Although it was, ultimately, a foregone conclusion that I would study creative writing when I went to college, I had my doubts. If we're being completely honest, I still do. But here, presented with commentary, is the list of stuff that flitted through my mind in between frantic story-crafting sessions and which continues to keep me up at night.

1) History
Last year, my father was shocked to learn that I am a "closet historian." That's his phrase, not mine; I thought my interest in history was well-documented, but it would appear not. I have a particular interest in Am Rev and the European theater of World War II, which may seem pedestrian, but considering that I'm solidly an American lit and pop culture girl, it's not at all surprising. Besides, how cool would it be to hang around Colonial Williamsburg all day or watch Disney's wartime cartoon propaganda shorts and write about them?

2) Public Relations
Nowadays, I realize that I don't enjoy being around people. Even ordering pizza over the phone makes me so nervous that I refuse to do it. Ergo, studying public relations would have been a terrible career move. Yet the idea of shaping the perceptions of the masses continues to fascinate me. This is probably an offshoot of the storytelling impulse. 

3) Sociology
After taking a soc course in high school, I thought, "This is some interesting stuff." More broad than psychology, less demanding than social work. To this day, I wonder if I should have pursued this path. My mother has assured me that I would have been unhappy, but I think I could have done something along the lines of the sociology of popular culture and been satisfied.

4) Filmmaking
Technically, what I considered studying was screenwriting, but I was interested in the entire process. There are still days when I see something so wonderful in a movie that I almost cry over having skipped film school, but the more I learn about the industry, the more confident I am that I would have been blacklisted from the outset. This is due in large part to my attitude problem. Having a producer or studio executive hovering over me would set me off something fierce, I'm sure, and--as the saying goes--I would never work in that town again.

5) Art
I can't draw for shit, in spite of the fact that my parents paid for years of art lessons. I'm not entirely convinced my lack of talent would have mattered--hell, I can't write, yet I managed to graduate twice--but still, having a degree in art is even less useful than having a degree in creative writing. (Apologies to my art major friends, but they know it's true.)

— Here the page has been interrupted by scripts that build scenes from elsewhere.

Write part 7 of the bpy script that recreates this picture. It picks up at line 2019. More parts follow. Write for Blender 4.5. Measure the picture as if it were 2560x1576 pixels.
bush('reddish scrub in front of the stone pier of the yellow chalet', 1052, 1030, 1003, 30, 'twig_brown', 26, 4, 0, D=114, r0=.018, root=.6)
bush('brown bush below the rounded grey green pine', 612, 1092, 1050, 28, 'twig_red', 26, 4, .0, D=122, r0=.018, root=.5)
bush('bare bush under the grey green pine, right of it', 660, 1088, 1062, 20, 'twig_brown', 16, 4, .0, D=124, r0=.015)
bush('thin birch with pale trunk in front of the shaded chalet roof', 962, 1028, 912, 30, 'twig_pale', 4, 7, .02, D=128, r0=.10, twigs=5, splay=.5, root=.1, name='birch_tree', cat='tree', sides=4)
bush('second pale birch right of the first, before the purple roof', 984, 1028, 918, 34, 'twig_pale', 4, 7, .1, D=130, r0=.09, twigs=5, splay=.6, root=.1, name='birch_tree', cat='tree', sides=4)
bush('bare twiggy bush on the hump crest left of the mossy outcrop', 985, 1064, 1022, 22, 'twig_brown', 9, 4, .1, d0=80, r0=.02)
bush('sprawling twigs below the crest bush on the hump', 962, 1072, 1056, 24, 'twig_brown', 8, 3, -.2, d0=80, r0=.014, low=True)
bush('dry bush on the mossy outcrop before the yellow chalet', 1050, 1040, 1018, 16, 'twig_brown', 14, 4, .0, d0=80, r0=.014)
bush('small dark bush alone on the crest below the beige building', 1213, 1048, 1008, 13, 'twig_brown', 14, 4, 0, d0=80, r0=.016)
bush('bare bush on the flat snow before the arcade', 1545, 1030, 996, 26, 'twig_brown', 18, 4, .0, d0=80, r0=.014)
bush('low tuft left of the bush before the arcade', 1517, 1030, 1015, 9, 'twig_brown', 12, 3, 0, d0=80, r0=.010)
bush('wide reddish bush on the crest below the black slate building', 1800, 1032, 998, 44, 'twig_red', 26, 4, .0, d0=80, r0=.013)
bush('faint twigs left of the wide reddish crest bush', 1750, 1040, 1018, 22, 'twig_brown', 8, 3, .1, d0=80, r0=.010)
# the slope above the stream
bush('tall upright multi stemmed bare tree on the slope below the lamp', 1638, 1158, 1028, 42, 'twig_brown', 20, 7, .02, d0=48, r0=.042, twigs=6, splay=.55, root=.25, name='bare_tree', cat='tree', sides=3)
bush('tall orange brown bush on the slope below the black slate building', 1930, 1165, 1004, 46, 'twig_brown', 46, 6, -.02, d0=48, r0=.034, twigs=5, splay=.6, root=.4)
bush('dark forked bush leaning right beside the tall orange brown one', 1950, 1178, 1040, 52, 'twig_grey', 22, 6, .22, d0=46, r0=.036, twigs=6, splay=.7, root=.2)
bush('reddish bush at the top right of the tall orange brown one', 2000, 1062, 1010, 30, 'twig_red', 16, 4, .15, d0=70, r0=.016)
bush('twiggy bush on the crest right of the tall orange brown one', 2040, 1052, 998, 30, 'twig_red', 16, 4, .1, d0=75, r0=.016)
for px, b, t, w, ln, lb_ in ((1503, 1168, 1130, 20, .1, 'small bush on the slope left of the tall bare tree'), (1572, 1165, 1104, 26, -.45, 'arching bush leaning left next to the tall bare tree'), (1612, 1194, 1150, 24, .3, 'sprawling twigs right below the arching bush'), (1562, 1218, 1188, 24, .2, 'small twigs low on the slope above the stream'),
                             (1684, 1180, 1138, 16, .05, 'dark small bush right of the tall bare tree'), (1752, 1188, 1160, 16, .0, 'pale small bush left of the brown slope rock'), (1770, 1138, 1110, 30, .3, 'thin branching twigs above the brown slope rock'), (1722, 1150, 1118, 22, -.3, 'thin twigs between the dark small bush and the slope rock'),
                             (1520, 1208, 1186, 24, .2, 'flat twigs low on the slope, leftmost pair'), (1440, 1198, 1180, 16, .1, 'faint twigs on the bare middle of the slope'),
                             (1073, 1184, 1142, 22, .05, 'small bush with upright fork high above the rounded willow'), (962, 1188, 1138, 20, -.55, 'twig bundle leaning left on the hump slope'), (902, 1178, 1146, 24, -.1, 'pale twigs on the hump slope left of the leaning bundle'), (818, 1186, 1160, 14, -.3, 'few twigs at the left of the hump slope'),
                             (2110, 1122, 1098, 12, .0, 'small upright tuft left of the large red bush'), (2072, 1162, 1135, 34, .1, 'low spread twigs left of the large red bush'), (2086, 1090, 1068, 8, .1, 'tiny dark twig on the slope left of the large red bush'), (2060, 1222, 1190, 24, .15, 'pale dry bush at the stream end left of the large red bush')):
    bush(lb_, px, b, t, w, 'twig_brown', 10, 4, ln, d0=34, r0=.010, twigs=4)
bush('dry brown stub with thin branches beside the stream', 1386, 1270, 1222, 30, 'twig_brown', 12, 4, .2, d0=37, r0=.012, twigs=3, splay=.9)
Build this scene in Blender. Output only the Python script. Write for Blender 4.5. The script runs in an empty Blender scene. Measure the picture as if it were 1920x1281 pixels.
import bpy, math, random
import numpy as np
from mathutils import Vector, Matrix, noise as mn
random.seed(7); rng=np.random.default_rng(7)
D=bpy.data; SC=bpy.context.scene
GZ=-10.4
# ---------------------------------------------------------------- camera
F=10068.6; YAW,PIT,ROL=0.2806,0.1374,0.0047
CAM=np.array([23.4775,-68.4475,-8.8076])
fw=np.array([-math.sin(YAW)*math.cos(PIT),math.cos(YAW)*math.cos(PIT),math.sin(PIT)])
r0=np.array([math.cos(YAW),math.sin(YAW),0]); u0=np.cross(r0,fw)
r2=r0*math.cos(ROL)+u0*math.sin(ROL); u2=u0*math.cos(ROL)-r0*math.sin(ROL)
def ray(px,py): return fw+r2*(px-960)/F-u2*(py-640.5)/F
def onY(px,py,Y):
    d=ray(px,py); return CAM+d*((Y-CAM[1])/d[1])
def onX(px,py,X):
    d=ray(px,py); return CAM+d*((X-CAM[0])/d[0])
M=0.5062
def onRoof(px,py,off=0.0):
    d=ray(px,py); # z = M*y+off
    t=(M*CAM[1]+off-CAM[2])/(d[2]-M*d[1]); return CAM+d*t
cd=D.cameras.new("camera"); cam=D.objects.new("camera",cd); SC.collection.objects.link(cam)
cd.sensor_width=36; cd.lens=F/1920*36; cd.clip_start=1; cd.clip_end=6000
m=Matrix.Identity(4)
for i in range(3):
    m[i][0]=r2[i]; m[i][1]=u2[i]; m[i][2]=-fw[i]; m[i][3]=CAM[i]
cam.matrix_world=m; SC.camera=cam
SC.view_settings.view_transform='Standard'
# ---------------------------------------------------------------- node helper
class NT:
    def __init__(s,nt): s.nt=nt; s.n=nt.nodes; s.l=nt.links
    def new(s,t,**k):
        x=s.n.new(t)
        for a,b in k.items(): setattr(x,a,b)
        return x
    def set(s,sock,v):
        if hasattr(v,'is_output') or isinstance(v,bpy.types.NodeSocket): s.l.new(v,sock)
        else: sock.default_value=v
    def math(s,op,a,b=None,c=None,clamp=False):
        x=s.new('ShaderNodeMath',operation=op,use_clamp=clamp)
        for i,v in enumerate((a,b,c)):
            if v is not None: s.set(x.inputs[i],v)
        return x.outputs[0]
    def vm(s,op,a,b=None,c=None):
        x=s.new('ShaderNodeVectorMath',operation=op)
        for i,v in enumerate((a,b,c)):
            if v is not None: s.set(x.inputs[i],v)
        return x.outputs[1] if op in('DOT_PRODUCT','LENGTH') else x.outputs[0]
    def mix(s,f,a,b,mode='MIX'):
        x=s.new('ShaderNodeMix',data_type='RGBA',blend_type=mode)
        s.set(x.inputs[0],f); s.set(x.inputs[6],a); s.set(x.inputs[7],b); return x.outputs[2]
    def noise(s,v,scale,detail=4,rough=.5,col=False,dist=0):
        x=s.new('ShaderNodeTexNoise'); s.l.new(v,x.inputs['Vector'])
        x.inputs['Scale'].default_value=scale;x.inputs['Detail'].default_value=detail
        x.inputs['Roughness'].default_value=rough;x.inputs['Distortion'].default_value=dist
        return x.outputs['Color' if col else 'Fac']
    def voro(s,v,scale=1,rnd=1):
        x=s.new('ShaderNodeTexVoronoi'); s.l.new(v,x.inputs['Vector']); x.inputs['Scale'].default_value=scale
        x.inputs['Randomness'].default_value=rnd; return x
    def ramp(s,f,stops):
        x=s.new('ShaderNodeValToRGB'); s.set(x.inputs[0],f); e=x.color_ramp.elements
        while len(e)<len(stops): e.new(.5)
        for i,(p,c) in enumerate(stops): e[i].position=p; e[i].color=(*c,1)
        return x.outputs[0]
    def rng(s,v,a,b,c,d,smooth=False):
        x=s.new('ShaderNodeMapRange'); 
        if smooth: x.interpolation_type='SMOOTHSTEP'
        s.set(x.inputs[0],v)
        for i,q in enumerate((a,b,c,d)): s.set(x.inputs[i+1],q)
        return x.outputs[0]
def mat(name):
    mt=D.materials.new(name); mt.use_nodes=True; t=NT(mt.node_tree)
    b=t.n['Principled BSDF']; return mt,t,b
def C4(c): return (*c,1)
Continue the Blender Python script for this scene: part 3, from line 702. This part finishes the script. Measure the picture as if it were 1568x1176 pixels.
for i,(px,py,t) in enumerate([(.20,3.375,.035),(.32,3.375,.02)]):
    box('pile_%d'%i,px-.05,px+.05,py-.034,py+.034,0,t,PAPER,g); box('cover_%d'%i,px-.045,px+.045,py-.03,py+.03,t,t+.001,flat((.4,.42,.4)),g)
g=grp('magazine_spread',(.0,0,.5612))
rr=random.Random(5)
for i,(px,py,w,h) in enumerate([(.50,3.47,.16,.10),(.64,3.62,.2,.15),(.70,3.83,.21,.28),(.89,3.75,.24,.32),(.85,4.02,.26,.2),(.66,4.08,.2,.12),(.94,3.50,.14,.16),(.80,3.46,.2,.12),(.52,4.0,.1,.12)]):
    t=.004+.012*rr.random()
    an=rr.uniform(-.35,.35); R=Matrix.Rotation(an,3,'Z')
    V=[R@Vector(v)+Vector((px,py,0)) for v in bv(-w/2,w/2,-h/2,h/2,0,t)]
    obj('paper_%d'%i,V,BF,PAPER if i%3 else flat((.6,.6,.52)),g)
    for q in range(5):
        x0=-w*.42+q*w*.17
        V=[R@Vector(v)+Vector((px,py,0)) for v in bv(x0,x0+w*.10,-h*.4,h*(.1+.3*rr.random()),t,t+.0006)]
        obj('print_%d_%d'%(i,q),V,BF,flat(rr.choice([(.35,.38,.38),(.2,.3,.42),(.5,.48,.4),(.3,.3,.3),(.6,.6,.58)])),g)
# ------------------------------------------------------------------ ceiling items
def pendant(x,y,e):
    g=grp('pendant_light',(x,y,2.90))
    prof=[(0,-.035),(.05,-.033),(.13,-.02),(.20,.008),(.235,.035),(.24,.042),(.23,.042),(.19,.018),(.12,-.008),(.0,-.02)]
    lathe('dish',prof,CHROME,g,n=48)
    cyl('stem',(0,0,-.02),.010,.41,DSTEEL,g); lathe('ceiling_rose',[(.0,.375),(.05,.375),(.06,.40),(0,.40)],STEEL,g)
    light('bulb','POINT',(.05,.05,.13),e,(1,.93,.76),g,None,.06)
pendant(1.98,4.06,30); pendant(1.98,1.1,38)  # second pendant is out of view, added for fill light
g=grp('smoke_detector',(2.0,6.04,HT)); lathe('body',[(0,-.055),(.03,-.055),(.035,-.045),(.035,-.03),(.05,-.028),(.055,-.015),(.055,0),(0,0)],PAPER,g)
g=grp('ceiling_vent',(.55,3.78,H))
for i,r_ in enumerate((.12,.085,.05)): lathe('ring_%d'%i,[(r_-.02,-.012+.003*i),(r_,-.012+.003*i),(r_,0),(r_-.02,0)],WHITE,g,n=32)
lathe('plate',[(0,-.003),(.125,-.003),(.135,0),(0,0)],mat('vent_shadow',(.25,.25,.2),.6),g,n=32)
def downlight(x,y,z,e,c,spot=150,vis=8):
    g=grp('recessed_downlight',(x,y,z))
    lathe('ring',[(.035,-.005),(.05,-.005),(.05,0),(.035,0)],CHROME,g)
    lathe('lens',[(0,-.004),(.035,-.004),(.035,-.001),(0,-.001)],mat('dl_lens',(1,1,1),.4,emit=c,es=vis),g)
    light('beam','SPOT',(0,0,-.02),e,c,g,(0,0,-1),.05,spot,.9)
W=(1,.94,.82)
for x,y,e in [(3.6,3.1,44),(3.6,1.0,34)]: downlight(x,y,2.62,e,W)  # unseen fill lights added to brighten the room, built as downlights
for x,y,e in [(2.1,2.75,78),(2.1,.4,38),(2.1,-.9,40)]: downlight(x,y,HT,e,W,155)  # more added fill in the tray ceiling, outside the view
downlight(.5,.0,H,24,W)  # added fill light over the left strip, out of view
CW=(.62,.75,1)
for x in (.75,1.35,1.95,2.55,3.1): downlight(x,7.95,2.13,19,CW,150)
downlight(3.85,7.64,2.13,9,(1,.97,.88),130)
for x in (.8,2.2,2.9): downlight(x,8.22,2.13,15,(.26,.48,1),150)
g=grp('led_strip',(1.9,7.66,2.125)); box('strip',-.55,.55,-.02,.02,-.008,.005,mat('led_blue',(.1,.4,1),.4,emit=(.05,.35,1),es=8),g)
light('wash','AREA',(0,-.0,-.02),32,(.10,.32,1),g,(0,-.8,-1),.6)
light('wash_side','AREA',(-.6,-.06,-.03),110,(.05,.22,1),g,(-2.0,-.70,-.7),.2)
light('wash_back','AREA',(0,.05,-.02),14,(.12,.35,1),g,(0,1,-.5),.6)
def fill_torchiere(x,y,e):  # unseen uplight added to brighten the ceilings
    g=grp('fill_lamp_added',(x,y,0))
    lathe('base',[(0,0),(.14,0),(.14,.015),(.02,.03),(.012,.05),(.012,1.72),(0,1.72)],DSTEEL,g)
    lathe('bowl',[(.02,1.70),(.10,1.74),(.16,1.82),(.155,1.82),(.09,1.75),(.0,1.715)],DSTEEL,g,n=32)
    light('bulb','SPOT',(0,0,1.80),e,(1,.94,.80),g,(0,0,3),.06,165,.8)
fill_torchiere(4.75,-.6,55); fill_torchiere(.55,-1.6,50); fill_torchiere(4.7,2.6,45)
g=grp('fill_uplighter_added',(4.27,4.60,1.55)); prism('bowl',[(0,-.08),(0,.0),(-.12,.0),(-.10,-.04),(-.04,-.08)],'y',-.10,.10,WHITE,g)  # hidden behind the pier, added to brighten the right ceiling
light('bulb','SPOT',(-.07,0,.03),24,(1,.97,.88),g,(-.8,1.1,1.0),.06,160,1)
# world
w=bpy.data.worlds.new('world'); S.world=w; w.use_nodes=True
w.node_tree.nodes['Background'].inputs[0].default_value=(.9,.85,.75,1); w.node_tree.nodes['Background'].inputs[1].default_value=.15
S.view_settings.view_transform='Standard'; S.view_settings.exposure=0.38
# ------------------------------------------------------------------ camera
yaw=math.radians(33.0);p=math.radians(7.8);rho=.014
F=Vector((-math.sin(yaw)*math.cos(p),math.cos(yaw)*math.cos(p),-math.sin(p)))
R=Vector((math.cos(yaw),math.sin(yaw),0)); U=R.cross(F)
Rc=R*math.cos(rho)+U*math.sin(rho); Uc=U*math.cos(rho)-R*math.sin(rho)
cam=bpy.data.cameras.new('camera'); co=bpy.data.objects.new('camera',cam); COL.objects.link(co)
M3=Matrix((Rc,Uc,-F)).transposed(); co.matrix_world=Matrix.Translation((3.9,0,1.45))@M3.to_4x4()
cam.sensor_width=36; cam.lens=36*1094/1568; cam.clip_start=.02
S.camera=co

Who knows? Maybe I'll still go down one of these avenues, albeit in a non-academic sense (the idea of going back to school literally gives me anxiety attacks). After all, the saying that you learn something new every day is both true and vital to good intellectual health. 


Friday, April 3, 2015

Special Update: Cate Is Going to Judge a Contest!

Hello All!

In the event that you or your friends are interested:

Tiger's Eye Press is now accepting submissions for its 2015 Chapbook Contest! Submit your work from 1 April - 31 August 2015.

2015 Judge: Caitlin Johnson

Send 20-25 pages of poetry with a title page, table of contents, and an acknowledgements page, all with no identifying information. Please include a second title page with your name and contact information.

Submit your entire manuscript, e-mail address or SASE, a 2-3 line bio, and a $15 reading fee to the address below.

Winner receives $100 and 25 copies of the published manuscript.

Tiger's Eye Press
P.O. Box 9723
Denver, CO

For more information, visit or e-mail Colette Jonopulos at

Wednesday, April 1, 2015

"Oh My God, I Can't Feel My Kneecaps," or, Surviving the Return Trip

I was lucky, in a way. Moving home in July allowed me some time to readjust to life in the North. And by "life in the North," I mostly mean the weather situation. I really did tell my BFF Kate that I couldn't feel my kneecaps one night when we were walking the two blocks from her apartment to a coffeehouse. Ten years of balmy Carolina weather didn't do me any favors. Seriously; I never even got a tan, and my blood thinned right the hell out. But there were other things, too. Cultural things.

Toward the end of my time in NC, I said to several people that the only thing I knew for sure was a decade in the South hadn't broken me of being a Northerner. Yet reentry wasn't easy. For starters, I no longer knew my hometown. The mall had changed. You could turn right on red at intersections where such a move was previously illegal. We didn't have a lady governor anymore. Only about three people I'd known in my previous life still lived in the area, and I'm lucky they're people I like. 

Being surrounded by Southerners for so long also gave me some weird verbal tics. I still say "y'all" on the reg, and my co-workers once stared at me for a full five seconds after I said to a customer, "Your change is two dollars and forty-five cent" (instead of "cents"). When people in the North say, "Bless your heart," I flinch, because I know it means the opposite in the South, and that's something you don't forget.

Having made a goodly number of trips home to MI from NC during my time away, I was at a bit of an advantage over anyone who may have just moved to the area with no prior experience. And having my parents down the hall was helpful when I had questions about which roads I was meant to take or where certain stores were located (or not, as the case sometimes is). 

Still, it's been a bit baffling to me, all of this snow and stuff. I'm honestly a little angry that most of my shoes now have salt stains on them--a consequence of cold-weather living about which I had forgotten. And nothing can replace making a run to Cook-Out, the mother of all fast-food restaurants, when I want a chicken sandwich. (I miss Cook-Out almost as much as I miss my blue bedroom, and that's saying something.) Time and space function differently in the suburbs than they do in the sticks. For example, there are days when I decide not to go somewhere because it's "too far away," even though it's only twenty miles down the road and I used to hop in the car to get dinner an hour and a half away in Fayetteville without a thought. Also, I never knew how good I had it when I was connected to our super-fast campus Internet; blogging, or even just cruising through Facebook, is now a far more fraught experience than it should be, given the spotty service in our house.

Leaving the house from time to time is a helpful way of coping. Most of our roads here go either straight east and west or straight north and south, so it's difficult to get truly lost. Eating local food unlocks a part of your brain that you maybe didn't realize was collecting dust. Tuning in to watch the nearby sports franchises brings a sense of belonging to your life, because millions of people are cheering along with you. 

Above all, taking a moment here and there to look around and realize that you're among your tribe again can make the difference between feeling lost and feeling found.